In this case Padzensky's judgment lien came into existence after Kinzenbaw's mortgage. Kinzenbaw's conveyance to the law firm could not in any way prejudice Padzensky's junior lien position. Under these circumstances, Padzensky cannot object to remaining in a junior lien position because she never bargained for the advancement that would come to her by cancellation or satisfaction of the law firm's mortgage interest. See G.E. Osborne, Mortgages § 275, at 557 (2d ed. 1970).

Moreover, at the time of the conveyance Kinzenbaw was substantially indebted to the law firm. The debt exceeded what the law firm could realize from the sale of the property.
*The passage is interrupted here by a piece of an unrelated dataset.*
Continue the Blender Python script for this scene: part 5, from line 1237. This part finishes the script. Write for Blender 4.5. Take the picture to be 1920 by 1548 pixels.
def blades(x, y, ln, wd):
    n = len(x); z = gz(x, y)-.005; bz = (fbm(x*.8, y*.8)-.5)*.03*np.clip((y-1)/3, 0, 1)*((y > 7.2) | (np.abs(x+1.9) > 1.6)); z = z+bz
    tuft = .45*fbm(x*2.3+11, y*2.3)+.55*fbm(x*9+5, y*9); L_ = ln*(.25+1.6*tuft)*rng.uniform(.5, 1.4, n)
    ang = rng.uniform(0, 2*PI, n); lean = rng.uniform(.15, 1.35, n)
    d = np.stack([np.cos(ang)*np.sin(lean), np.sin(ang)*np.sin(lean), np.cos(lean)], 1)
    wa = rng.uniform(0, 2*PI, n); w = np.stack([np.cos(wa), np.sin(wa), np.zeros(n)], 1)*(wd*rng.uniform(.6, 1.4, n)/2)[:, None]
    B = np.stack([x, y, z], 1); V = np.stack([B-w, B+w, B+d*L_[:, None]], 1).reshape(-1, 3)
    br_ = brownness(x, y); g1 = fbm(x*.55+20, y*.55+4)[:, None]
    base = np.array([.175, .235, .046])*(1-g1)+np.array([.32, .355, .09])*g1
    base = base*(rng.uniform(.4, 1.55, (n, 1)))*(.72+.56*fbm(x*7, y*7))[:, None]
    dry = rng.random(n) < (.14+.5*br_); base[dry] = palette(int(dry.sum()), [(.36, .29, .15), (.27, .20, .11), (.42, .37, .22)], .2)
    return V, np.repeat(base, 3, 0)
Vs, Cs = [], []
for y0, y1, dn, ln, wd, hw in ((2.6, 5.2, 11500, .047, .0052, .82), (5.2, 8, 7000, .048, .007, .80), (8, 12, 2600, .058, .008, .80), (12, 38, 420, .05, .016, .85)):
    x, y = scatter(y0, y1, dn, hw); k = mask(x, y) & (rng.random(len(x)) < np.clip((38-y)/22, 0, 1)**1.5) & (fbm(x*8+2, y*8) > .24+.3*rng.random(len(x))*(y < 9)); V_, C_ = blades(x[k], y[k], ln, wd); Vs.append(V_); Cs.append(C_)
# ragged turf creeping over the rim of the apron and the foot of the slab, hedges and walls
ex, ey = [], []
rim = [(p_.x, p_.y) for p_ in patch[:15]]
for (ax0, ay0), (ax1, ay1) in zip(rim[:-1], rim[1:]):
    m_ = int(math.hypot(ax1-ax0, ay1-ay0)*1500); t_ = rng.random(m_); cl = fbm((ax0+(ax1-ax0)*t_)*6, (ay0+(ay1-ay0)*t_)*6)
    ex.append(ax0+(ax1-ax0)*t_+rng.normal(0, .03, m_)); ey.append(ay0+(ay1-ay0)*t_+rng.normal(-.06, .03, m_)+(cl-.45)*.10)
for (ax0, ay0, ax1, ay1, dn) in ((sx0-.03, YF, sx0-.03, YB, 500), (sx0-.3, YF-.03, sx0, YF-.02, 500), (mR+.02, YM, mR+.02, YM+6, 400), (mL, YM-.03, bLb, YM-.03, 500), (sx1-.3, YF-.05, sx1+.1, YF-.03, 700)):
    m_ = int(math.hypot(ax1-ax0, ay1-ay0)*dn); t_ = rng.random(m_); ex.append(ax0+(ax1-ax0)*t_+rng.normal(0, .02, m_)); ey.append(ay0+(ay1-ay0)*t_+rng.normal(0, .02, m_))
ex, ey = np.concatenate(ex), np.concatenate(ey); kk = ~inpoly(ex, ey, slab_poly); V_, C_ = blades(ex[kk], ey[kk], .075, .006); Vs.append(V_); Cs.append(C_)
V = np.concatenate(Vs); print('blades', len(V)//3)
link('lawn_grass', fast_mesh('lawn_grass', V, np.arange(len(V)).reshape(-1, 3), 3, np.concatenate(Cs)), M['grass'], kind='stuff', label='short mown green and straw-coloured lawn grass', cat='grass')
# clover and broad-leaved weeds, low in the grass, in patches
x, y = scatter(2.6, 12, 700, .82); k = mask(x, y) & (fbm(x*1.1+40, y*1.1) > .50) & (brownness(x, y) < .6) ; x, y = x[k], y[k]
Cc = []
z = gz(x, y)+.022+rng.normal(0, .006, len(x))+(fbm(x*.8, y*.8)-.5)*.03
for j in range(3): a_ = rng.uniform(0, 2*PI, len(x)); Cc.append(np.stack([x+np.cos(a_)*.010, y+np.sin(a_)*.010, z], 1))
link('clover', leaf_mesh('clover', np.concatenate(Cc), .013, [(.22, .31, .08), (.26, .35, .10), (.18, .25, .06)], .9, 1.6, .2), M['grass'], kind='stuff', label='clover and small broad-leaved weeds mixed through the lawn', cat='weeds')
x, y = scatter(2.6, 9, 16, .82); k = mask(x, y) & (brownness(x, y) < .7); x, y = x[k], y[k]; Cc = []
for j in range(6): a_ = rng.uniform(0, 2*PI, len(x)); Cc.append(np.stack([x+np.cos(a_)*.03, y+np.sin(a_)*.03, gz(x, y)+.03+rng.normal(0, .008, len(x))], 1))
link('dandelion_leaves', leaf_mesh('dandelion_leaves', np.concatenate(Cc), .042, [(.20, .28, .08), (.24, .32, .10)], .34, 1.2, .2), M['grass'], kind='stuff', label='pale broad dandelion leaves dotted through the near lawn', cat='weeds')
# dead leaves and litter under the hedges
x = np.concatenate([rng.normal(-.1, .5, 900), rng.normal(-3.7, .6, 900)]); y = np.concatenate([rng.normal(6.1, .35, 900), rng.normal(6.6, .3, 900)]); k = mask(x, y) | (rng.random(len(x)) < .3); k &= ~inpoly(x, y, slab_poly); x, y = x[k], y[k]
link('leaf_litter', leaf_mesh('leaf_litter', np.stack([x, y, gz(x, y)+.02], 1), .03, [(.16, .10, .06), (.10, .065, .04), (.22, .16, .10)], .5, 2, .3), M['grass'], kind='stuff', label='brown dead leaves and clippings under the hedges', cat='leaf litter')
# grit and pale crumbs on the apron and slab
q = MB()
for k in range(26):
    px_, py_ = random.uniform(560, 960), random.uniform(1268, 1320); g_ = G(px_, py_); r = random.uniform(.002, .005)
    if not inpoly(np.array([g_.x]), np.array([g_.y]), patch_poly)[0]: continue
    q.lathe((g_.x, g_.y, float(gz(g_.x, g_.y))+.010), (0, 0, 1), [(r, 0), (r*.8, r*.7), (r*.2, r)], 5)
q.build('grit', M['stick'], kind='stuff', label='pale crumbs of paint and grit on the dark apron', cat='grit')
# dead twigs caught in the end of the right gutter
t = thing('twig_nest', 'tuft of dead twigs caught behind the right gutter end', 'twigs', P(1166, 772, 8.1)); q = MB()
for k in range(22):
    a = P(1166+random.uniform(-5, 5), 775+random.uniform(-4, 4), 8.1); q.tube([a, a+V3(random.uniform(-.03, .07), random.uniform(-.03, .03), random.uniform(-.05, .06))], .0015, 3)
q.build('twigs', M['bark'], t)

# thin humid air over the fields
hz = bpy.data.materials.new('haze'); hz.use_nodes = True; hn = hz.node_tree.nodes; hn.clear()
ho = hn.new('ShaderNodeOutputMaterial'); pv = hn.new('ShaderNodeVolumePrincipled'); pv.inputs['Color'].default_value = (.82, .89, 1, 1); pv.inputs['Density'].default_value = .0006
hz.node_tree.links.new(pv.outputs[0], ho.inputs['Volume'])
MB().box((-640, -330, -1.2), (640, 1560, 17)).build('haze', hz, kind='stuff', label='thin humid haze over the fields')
Contrary to the district court's findings, we think it is clear from the evidence that neither Kinzenbaw nor the law firm intended the debt to be canceled by the conveyance alone. In these circumstances, we can see no reason why the law firm would discharge its mortgage as against Padzensky's judgment lien. Such action would clearly be against the law firm's interest. Instead of realizing approximately $15,000 from the sale, to be applied against a debt substantially in excess of that amount, the law firm, after payment of Padzensky's lien of $8180, would realize only about $6800.

By the destruction of the law firm's mortgage lien, Padzensky's judgment lien would be elevated to a priority for which she paid nothing. See id. Thus following Padzensky's reasoning, this would result in a windfall to her. See id. Consequently, we think the equities are clearly with the law firm. See id. at 557-58.

We conclude, as the court of appeals did, that no merger occurred. The district court erred in concluding otherwise. Accordingly, we affirm the court of appeals decision and reverse the judgment of the district court. We remand this case for further proceedings not inconsistent with this opinion.

COURT OF APPEALS DECISION AFFIRMED; JUDGMENT OF THE DISTRICT COURT REVERSED; CASE REMANDED.